• Request:
The material below holds a span beginning at the line with "Generate a Blender" and ending at the line with "SC.camera = camo". Quote that span exactly, both ends included, and only that span.

━━━ Given records ━━━

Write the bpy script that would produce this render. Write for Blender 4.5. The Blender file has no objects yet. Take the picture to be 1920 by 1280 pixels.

━━━
━━━ Given records ━━━

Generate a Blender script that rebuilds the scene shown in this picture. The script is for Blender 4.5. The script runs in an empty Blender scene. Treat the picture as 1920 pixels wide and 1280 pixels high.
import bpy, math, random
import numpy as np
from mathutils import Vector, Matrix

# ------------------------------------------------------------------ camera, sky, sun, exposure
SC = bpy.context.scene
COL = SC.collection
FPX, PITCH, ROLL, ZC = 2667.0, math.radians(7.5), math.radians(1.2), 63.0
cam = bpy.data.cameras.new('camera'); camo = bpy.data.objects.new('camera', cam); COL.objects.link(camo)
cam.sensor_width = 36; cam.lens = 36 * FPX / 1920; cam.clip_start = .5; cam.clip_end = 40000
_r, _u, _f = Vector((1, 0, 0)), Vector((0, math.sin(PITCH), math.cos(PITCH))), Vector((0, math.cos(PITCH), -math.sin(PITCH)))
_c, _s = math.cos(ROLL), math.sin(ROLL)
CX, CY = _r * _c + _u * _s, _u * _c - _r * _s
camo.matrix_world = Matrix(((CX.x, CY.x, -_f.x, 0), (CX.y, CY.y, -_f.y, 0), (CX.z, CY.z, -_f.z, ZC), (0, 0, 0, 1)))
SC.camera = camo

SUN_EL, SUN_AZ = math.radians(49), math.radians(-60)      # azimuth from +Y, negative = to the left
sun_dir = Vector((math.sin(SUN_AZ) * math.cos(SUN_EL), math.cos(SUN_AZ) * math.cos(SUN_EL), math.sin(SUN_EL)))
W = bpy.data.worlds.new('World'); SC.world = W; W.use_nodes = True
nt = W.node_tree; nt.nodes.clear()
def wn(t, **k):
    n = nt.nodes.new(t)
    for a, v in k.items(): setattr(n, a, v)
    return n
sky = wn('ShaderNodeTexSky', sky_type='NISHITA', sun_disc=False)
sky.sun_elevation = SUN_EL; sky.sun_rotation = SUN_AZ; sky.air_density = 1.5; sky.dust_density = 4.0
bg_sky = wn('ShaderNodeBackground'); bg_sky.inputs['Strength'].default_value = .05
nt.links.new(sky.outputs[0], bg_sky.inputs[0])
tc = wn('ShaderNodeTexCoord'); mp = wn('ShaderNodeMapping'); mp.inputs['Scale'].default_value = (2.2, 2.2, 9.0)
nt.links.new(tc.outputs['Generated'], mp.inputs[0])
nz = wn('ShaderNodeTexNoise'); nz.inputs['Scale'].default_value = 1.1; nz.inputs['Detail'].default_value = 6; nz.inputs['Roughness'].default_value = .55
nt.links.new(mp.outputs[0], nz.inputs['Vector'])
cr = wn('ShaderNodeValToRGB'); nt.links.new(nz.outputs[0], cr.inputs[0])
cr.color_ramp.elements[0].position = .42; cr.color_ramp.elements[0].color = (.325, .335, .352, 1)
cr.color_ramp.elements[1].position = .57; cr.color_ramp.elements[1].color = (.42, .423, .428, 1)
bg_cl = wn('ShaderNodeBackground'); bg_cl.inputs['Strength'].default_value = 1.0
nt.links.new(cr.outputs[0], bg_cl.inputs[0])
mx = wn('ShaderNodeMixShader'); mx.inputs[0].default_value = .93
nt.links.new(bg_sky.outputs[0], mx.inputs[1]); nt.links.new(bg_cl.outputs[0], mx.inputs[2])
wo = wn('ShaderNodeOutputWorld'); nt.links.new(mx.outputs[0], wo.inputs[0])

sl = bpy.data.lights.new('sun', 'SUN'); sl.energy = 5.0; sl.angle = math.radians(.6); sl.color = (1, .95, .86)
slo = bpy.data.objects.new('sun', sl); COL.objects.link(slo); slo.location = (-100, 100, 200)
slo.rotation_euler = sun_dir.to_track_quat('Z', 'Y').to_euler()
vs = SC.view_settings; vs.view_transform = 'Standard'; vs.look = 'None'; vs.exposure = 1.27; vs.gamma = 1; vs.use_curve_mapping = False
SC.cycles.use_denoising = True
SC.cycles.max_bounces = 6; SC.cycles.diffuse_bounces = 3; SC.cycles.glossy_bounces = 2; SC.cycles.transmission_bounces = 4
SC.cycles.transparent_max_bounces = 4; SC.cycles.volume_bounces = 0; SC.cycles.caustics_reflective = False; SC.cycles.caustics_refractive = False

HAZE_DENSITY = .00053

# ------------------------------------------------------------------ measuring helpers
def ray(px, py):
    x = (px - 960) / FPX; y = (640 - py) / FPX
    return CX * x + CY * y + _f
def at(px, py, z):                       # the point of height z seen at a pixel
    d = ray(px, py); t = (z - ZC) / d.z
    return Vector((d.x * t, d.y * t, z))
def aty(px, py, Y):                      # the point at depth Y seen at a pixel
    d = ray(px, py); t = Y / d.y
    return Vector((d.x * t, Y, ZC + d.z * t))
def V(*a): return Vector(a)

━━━
━━━ Given records ━━━

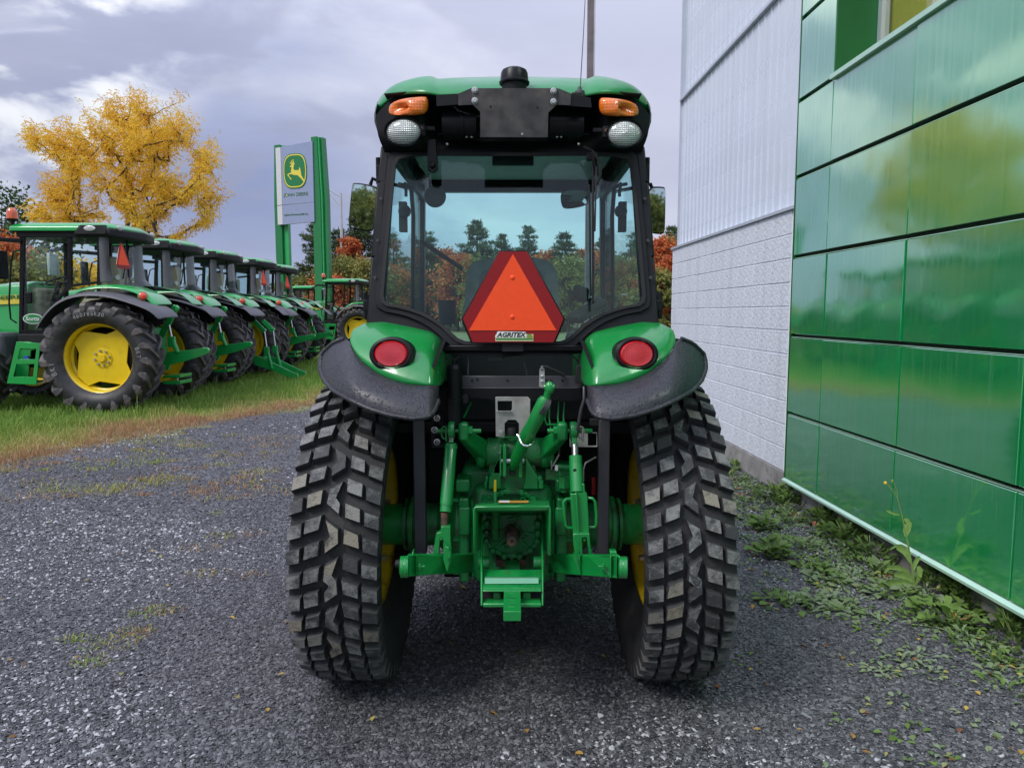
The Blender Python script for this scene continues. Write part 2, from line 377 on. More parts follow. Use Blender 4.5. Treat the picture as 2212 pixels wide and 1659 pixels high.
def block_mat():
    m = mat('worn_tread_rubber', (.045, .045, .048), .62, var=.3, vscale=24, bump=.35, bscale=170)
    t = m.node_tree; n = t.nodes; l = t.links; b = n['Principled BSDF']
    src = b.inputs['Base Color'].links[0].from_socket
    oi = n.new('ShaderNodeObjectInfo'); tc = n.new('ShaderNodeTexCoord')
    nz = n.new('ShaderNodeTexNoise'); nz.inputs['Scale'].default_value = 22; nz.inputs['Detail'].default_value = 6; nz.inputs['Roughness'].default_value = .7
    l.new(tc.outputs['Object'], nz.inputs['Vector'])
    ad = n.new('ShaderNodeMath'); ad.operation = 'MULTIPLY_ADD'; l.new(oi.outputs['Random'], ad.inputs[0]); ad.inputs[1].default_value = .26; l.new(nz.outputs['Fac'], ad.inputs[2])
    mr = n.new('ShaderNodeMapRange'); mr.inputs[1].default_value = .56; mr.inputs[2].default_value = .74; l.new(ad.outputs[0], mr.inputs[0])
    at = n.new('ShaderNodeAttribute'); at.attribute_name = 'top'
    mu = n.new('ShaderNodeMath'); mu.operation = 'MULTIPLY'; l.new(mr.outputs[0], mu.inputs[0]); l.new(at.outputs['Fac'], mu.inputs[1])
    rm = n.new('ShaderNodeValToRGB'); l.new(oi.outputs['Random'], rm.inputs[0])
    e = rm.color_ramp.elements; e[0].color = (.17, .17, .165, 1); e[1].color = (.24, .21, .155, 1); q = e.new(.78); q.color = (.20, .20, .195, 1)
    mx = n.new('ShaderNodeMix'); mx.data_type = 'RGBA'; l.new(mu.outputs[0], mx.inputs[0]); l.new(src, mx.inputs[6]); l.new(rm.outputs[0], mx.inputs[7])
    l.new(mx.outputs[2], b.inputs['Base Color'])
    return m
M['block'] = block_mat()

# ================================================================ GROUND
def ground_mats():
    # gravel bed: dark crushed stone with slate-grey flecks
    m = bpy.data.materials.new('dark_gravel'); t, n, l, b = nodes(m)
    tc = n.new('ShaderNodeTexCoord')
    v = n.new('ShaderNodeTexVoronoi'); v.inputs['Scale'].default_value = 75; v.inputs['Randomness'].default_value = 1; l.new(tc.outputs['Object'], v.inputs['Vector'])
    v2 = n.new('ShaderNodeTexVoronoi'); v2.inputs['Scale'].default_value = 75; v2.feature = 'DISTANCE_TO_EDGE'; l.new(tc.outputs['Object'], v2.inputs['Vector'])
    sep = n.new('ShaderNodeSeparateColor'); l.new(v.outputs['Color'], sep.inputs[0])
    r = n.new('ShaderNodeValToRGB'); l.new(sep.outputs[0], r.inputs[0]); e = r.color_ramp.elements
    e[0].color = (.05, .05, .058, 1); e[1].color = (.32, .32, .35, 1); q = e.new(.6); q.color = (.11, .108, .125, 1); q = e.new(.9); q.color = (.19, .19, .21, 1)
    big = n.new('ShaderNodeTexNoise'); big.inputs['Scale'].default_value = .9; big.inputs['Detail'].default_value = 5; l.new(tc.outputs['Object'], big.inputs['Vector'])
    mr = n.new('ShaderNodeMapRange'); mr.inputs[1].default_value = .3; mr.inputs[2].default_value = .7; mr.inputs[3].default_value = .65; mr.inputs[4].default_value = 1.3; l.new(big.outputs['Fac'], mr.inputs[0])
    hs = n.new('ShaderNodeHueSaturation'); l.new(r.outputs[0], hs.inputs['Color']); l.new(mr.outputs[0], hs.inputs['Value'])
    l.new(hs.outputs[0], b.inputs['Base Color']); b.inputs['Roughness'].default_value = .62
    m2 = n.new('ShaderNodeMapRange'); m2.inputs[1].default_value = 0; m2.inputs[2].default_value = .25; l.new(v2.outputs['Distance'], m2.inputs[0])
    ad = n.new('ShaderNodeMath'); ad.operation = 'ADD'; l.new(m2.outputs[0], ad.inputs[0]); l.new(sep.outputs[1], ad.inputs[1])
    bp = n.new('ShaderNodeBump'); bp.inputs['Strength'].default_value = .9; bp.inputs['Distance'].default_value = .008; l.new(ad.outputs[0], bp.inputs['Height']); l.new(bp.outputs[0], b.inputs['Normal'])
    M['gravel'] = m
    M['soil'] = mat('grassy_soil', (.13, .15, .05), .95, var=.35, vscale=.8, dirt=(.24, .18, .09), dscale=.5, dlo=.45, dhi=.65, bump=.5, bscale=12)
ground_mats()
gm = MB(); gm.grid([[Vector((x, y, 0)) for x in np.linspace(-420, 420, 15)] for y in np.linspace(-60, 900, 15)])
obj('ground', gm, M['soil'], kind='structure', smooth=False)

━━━

• Solution for this problem:
Generate a Blender script that rebuilds the scene shown in this picture. The script is for Blender 4.5. The script runs in an empty Blender scene. Treat the picture as 1920 pixels wide and 1280 pixels high.
import bpy, math, random
import numpy as np
from mathutils import Vector, Matrix

# ------------------------------------------------------------------ camera, sky, sun, exposure
SC = bpy.context.scene
COL = SC.collection
FPX, PITCH, ROLL, ZC = 2667.0, math.radians(7.5), math.radians(1.2), 63.0
cam = bpy.data.cameras.new('camera'); camo = bpy.data.objects.new('camera', cam); COL.objects.link(camo)
cam.sensor_width = 36; cam.lens = 36 * FPX / 1920; cam.clip_start = .5; cam.clip_end = 40000
_r, _u, _f = Vector((1, 0, 0)), Vector((0, math.sin(PITCH), math.cos(PITCH))), Vector((0, math.cos(PITCH), -math.sin(PITCH)))
_c, _s = math.cos(ROLL), math.sin(ROLL)
CX, CY = _r * _c + _u * _s, _u * _c - _r * _s
camo.matrix_world = Matrix(((CX.x, CY.x, -_f.x, 0), (CX.y, CY.y, -_f.y, 0), (CX.z, CY.z, -_f.z, ZC), (0, 0, 0, 1)))
SC.camera = camo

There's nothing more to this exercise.